LÖRRACH. Der Leiter des Studium Generale an der DHBW Lörrach, Prof. Dr. Sebastian Feichtmair, kündigte im übervollen Auditorium ein Highlight der diesjährigen Vortragsserie an: Dirk Müller, alias Mr. DAX, das Gesicht der Börse, häufiger Talkshowgast und begeisterungsfähiger Redner mit Unterhaltungswert. Sein Thema: „Showdown in Europa?“

Manchmal würde er falsch verstanden, so Müller gleich zu Beginn: „Ich bin für Europa, nicht so zentralisiert auf Brüssel, eher für ein Europa der Regionen.“ Anhand einer tiefgreifenden Analyse der Schuldenstände weltweit machte Müller die Entwicklung ungleichen Vermögenbesitzes deutlich. Für eine reelle Beurteilung der Zinszahllast müsse man allerdings die privaten Schulden zu denen von Staat und Kommunen addieren. Allein die USA kämen somit auf 18 Billionen Dollar Schulden. Selbst die Schweiz müsse dann in einem Atemzug mit Italien genannt werden und rangiere hinter Deutschland.

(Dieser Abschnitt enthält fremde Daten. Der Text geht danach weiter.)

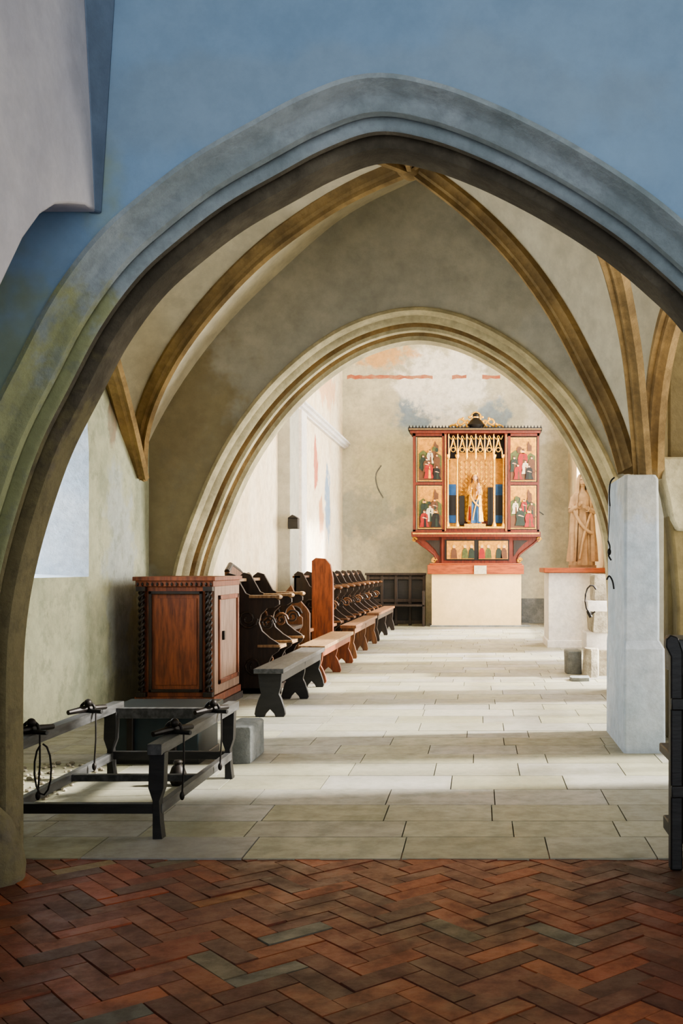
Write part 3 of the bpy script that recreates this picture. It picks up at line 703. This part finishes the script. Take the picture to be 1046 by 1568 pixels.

Zwar habe sich das Nettovermögen der privaten Haushalte in Deutschland in den vergangenen zwei Jahrzehnten mehr als verdoppelt – auf  weit über 10 Billionen Euro, aber: „Die reichsten zehn Prozent der Deutschen verfügen über mehr als die Hälfte des Gesamtvermögens. Der unteren Hälfte der Haushalte bleibt gerade mal ein Prozent.“, so Müller. Und auch der Staat werde immer ärmer. Dies wiederum würde die Schere zwischen Arm und Reich weiter öffnen. Der Mechanismus sei einfach: Zinsen zahlten letztlich nicht die Unternehmen, sondern die Konsumenten, denn in jedes Produkt seien die Zinsen für Kredite der Unternehmen bereits einkalkuliert. Mit Steuern verhielte es sich genauso. Diejenigen also, die ihr Geld gegen gute Zinsen arbeiten lassen, würden deshalb von solchen, die kein Vermögen haben, per Zinszahlung immer reicher gemacht. „Das ist eine gigantische Umverteilung von unten nach oben!“

Diese Ungleichheit sei auch in Europa bei Betrachtung einzelner Länder zu beobachten. Die Armen bezahlten die Reichen. Der Mechanismus, der ein besseres Gleichgewicht herstellen könne, sei der eines Euros unterschiedlicher Geschwindigkeiten. „Wir sollten den Euro behalten, aber  den Ländern ihre Lokalwährungen ermöglichen“, schlug Müller vor.  Damit könnten „die Länder wieder atmen“ und ihre Leistungsfähigkeit würde sich in den Wechselkursen ausdrücken.

Die Politiker wiederum befänden sich in einem Dilemma. Einerseits wüssten sie Bescheid, andererseits würde die Einführung von Lokalwährungen von den Bürgern wie die Auflösung Europas verstanden. Deshalb suchten sie Rat bei Experten: „ausgerechnet bei Bankern, die nur eines im Sinn haben. Maximierung der Schulden und Zinseinnahmen“.

Fünf Billionen Euro Spareinlagen gäbe es in Deutschland, die momentan wenig Zinsen bringen. Müllers Vorschlag ist so einfach wie einleuchtend. Dieses Geld sollte in Infrastrukturmaßahmen fließen, für die der Staat bürge. Das Geld wäre im Kreislauf, die Schulden geringer, die Banken weniger mächtig und das System immuner gegen unlautere Angriffe aus der Finanzwelt.

Zwei Stunden machte Müller Wirtschaft verständlich, man hätte eine Stecknadel fallen hören, so gespannt folgten die Besucher seinen Äußerungen.